Know then in your heart that, as a man disciplines his son, the Lord your God disciplines you. So you shall keep the commandments of the Lord your God by  walking in his ways and fearing him. For the lord your God is leading you into a good land, a land of brooks of water, of fountains and springs, flowing out in the valleys and hills, a land of wheat and barley, of vines and fig trees and pomegranates, a land of olive trees and honey, a land in which you will eat bread without scarcity, in which you will lack nothing (Deuteronomy 3:5-9). 

When Abundance Experienced Scarcity

The Israelite’s clothes did not wear out and their feet did not swell, even in the long wilderness wandering that they had brought upon themselves in their own disobedience. But there was one who always obeyed,  who always trusted the good intentions of the Father, who always lived not by bread alone but by the very words that came from God’s mouth.

His clothes were torn in jest by mocking soldiers. His feet swelled with fluids and blood as they nailed to the cross of our shame. Because Christ, the Son of Abundance experienced scarcity at the Place of the Skulls, we can trust God’s heart toward us.

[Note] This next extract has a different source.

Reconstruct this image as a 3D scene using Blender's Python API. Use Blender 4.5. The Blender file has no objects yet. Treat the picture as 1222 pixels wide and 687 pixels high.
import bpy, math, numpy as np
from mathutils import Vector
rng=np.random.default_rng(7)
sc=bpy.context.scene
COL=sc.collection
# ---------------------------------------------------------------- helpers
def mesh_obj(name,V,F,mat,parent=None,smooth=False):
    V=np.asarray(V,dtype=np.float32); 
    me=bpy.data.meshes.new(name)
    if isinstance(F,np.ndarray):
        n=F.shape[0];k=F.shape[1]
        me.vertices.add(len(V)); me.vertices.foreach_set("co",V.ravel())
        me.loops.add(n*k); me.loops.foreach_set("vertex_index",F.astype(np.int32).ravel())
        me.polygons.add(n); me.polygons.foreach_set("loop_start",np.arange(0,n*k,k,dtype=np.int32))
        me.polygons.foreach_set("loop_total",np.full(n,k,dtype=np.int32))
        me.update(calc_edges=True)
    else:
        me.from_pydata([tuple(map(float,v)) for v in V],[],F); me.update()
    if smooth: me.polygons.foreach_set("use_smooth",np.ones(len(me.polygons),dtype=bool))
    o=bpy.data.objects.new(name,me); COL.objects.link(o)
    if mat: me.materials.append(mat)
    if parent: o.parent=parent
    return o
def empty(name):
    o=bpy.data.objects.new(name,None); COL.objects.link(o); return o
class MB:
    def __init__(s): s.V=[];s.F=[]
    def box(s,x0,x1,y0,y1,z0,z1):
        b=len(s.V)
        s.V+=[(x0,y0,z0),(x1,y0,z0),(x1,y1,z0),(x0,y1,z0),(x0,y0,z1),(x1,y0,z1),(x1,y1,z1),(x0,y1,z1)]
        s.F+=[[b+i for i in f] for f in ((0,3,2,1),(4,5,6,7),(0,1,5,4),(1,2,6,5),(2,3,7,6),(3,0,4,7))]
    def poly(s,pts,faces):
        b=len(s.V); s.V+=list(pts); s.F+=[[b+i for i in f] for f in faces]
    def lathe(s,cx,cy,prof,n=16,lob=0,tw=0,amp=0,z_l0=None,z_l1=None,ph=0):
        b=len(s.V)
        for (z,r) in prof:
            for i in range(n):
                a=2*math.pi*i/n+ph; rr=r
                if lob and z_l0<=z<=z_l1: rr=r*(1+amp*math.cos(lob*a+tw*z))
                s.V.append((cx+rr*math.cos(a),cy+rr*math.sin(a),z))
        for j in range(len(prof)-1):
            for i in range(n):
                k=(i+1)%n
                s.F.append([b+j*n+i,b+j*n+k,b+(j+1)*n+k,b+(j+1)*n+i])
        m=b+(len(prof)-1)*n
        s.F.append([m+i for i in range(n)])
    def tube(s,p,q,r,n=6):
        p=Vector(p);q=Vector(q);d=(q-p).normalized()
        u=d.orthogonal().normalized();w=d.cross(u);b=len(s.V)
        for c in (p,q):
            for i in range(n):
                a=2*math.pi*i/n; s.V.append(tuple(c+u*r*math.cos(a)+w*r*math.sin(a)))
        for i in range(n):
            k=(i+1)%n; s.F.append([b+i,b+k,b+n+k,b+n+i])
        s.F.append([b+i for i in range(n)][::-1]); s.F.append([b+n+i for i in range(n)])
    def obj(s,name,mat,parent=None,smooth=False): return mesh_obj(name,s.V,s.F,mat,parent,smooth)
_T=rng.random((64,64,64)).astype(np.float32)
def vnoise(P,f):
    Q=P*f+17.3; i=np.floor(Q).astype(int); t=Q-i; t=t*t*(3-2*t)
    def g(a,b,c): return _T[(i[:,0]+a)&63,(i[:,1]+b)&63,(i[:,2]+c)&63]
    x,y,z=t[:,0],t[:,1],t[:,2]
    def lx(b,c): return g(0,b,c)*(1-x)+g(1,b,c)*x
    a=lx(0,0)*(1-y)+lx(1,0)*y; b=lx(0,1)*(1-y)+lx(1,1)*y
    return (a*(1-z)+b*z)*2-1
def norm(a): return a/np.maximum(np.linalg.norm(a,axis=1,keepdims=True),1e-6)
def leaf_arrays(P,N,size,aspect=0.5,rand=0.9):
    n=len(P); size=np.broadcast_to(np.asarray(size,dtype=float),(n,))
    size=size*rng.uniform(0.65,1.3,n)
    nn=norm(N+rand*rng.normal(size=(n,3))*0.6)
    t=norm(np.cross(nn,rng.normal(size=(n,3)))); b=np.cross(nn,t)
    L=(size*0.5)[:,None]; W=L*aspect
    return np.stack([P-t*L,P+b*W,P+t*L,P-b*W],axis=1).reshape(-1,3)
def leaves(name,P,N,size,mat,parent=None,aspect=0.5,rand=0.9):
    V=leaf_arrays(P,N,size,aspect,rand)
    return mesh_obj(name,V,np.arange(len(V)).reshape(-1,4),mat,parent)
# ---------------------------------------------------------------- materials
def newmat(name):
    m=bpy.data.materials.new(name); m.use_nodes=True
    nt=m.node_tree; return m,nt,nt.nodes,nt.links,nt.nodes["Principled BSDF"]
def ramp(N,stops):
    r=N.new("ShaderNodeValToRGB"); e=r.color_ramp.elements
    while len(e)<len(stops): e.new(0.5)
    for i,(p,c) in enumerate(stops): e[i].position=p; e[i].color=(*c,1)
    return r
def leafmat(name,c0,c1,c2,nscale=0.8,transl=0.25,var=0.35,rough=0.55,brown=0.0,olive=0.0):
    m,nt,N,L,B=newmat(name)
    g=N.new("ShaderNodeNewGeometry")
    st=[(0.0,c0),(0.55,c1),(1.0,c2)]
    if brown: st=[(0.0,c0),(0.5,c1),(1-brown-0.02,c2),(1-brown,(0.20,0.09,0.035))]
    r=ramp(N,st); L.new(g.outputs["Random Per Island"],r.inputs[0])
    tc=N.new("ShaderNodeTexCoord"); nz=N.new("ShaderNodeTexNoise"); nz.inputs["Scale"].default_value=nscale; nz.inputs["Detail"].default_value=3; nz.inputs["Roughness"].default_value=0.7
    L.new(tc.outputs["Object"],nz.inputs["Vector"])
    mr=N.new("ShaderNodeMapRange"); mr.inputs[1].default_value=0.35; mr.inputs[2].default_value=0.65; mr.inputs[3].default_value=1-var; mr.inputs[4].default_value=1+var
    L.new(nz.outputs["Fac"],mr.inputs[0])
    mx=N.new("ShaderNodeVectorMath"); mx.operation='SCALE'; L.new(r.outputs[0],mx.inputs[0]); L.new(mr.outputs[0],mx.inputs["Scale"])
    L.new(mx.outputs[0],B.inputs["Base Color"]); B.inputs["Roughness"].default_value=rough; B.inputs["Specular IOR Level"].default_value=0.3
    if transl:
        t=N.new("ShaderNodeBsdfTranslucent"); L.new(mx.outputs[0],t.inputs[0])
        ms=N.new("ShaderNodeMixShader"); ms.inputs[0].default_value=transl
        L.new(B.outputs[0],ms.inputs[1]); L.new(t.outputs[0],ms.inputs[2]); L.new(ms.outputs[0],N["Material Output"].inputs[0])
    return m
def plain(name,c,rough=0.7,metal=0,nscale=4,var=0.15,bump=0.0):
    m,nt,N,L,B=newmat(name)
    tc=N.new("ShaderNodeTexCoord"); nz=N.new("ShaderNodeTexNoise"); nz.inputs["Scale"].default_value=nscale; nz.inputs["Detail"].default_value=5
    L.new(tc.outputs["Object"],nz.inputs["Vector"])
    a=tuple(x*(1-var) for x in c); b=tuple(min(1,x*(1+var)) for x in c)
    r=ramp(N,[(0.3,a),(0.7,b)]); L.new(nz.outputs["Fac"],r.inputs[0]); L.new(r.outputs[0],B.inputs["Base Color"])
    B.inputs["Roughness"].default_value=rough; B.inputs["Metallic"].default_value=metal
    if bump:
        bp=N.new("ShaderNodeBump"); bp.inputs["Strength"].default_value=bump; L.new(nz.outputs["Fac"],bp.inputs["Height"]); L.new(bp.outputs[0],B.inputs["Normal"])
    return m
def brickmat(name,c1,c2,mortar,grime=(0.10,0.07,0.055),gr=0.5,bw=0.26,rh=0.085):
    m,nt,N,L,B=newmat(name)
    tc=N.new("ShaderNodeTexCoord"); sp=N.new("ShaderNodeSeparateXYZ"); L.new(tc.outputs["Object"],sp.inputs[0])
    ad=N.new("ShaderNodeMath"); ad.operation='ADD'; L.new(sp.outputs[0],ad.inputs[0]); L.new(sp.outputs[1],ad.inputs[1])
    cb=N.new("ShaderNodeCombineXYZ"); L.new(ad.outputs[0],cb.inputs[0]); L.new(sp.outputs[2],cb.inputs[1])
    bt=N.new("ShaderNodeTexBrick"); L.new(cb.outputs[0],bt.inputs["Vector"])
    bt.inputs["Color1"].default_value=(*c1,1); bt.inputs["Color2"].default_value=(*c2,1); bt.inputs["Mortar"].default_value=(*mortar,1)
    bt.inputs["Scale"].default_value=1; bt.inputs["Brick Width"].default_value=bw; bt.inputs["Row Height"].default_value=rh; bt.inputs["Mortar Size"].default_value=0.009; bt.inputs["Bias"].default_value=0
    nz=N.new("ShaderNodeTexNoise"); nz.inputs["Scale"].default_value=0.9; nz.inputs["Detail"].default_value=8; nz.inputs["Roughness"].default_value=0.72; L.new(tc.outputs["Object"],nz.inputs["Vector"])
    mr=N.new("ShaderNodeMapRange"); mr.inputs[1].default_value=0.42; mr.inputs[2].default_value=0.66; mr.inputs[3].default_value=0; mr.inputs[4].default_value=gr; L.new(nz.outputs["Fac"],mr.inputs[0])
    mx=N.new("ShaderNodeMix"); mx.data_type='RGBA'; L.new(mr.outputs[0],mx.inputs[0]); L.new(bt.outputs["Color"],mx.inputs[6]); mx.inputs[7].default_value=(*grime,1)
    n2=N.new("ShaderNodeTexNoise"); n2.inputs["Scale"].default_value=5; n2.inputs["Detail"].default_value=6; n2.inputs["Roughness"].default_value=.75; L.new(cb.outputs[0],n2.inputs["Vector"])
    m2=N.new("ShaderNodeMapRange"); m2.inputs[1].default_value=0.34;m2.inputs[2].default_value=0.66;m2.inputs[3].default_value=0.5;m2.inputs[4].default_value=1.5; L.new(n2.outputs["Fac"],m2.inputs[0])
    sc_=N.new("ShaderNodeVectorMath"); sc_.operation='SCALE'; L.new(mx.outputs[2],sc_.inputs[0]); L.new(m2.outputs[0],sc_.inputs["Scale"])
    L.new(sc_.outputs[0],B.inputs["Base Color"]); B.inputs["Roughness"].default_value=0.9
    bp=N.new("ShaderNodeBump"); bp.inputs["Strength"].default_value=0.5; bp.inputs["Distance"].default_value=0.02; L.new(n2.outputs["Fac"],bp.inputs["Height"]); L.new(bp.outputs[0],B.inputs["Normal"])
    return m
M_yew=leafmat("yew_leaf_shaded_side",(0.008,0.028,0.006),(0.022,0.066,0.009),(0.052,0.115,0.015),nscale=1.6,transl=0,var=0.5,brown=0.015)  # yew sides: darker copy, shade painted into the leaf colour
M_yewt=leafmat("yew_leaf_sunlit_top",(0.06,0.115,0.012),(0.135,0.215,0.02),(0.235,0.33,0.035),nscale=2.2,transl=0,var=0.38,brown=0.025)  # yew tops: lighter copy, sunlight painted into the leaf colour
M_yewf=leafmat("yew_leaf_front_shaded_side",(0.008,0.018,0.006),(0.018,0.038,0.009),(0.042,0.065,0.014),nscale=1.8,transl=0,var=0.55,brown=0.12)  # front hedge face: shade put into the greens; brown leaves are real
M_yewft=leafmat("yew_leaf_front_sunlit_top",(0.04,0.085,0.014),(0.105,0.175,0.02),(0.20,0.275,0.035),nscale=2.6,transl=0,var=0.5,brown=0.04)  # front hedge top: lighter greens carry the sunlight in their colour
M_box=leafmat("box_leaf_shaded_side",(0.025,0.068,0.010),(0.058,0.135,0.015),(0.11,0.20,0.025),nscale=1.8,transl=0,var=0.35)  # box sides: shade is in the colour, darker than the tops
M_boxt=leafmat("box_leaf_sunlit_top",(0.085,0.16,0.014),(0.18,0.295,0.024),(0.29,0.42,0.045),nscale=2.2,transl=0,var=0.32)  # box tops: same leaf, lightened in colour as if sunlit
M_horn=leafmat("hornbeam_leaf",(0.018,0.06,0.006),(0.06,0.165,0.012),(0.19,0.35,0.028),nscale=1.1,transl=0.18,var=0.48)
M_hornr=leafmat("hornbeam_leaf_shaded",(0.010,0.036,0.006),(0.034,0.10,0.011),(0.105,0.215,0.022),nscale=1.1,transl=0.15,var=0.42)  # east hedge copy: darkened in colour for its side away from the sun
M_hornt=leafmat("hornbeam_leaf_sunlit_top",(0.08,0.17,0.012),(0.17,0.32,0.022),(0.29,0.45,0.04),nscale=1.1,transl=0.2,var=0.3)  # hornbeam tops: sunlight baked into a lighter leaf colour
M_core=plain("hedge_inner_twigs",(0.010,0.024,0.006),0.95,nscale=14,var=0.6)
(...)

Our God is a plenty-dropping ploughman.

The Plenty-Dropping Ploughman

His plenty-dropping hand
Must first plough the ground,
Before He can rightly scatter
The seeds that will abound. 

Lord, my heart is all disturbed;
What once was neat now is not.
These fields are lying fallow,
All with muddiness is besot.

Good ploughman, teach me,
To trust your proven ways,
To believe you’ll bring harvest
More rich through long delays. 

Death before life; Cross before crown,
This is the pattern our Christ set down.